The Clausewitzian effect of Ukraine’s quasi-political actions should be rippling across the UK Strategic Defence Review
Thus, the Russian centre of gravity in the air was assessed as its drone and missile-carrying bombers, not the munitions themselves. Although other bomber types (such as the Tupolev Tu-22M and Tu-160, and upgraded MiG-31K “Foxhound” interceptors) are capable of carrying heavy long-range missiles, the mainstay is the aging propellor-driven Tu-95MS “Bear” bomber fleet, the modern-day equivalents of the Avro Lancasters or Flying Fortresses of World War II. They comprise around 55 machines, of which one had already been damaged in a Ukraine drone strike of December 2022. If reports are correct and around 32 of this fleet plus some Tu-22s and Tu-160s, are now neutralised, this will severely reduce the Kremlin’s ability to project military power at long range by air, for none of these craft remain in production. Similarly, Russia’s Beriev A-50 AWACS command and control airframes were reportedly down to six operational craft, of which two were shot down in January and February 2024, with a third now hit on 1 June 2025.

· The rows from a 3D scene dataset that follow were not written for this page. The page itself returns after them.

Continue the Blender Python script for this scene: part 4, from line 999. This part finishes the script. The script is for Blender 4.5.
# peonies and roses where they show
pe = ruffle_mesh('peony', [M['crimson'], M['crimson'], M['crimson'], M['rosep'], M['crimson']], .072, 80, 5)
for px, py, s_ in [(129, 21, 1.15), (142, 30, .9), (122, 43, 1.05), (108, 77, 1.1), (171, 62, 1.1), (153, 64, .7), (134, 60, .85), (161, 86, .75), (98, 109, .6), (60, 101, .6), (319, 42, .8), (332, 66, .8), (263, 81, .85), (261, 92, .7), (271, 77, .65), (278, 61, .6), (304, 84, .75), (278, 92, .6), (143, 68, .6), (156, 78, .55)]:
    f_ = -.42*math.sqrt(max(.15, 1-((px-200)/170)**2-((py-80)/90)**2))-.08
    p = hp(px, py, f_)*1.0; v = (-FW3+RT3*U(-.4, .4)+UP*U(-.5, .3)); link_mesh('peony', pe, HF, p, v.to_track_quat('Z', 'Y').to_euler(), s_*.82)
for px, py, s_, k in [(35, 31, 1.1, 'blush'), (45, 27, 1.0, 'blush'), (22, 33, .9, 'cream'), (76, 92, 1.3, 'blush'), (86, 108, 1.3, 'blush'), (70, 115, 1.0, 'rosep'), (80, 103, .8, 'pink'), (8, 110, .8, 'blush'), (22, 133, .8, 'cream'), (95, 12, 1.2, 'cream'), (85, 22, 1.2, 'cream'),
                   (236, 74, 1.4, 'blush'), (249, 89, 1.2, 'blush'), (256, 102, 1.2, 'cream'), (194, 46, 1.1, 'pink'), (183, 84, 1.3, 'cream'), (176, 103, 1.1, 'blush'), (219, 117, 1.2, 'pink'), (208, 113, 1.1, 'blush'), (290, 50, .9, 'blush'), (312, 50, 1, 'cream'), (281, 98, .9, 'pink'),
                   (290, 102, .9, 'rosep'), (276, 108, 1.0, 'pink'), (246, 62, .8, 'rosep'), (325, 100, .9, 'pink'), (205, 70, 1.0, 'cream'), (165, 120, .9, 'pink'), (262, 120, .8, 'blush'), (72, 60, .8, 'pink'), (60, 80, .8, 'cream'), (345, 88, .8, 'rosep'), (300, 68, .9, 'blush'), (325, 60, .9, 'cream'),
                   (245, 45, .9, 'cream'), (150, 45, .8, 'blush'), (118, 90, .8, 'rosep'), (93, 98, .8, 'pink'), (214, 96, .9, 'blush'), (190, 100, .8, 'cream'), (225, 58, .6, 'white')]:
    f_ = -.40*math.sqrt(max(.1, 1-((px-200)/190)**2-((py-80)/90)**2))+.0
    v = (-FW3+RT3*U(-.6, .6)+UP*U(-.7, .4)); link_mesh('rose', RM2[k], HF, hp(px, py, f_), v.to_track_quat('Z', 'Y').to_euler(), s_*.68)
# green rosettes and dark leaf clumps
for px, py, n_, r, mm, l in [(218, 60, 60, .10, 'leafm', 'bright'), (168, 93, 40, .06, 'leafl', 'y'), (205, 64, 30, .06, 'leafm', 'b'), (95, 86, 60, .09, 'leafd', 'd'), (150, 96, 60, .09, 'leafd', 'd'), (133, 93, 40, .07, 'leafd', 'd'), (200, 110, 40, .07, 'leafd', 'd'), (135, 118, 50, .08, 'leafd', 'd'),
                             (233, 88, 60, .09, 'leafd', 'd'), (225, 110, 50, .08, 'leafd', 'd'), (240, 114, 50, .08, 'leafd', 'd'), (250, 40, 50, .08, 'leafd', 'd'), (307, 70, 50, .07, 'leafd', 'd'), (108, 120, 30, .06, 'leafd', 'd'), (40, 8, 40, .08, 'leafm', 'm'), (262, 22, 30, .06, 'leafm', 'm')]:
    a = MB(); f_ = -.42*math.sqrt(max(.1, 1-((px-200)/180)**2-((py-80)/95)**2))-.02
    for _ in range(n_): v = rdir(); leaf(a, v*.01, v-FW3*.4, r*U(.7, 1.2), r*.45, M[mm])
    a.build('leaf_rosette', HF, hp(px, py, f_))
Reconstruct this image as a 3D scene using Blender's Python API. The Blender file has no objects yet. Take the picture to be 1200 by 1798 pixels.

The Clausewitzian effect of Ukraine’s quasi-political actions should be rippling across the UK Strategic Defence Review (SDR), details of which began to trickle into the media even as Kyiv’s drones were raining chaos on Moscow’s airbases. Whilst Sir Kier Starmer and his ministers are congratulating themselves that the SDR “will deter Russia”, I see nothing in it comparable to Ukraine’s skills in drone warfare that will truly deter the Kremlin. Mr Putin will not suffer sleepless nights and cease to pound Ukraine because Prime Minister Starmer has committed to spending an extra 0.5 per cent of GDP on defence by 2027 with an aspiration to spend another 0.5 per cent in subsequent years. In fact, the man in the Kremlin now has every incentive to try to blow Kyiv to Armageddon quicker. So far, the SDR is emerging as a huge lost opportunity, with a sense that it is full of promises of jam tomorrow — a higher defence spend, more submarines, money, personnel, cadets, a home guard, munitions factories — years hence, but nothing today, when it really counts. As events in Ukraine have warned us, a lot can happen in two or three years.
The success of tactical actions to produce strategic effect also requires perfect timing. In September 2024, Israel removed the leadership of Hezbollah in a single stroke, a setback from which it has never recovered, and this enabled the Israeli Defence Forces to switch its power to crushing their other main military adversary, Hamas. In attacking Russian bombers on 1 June, and the C4I (command, control, communications, computers and intelligence) aircraft that directed them, Kyiv severely damaged Moscow’s delivery systems for the many long-range drones, rockets and missiles that were nightly raining down on Ukraine. This will give Ukraine temporary breathing space from the nightly visits of the Russian Luftwaffe. Meanwhile, we await the muffled thud of Russian Air Force commanders tumbling into Red Square as generals report for interviews without coffee, presumably wearing concealed parachutes and refusing cups of tea, for fear of their president’s wrath. Watch this space.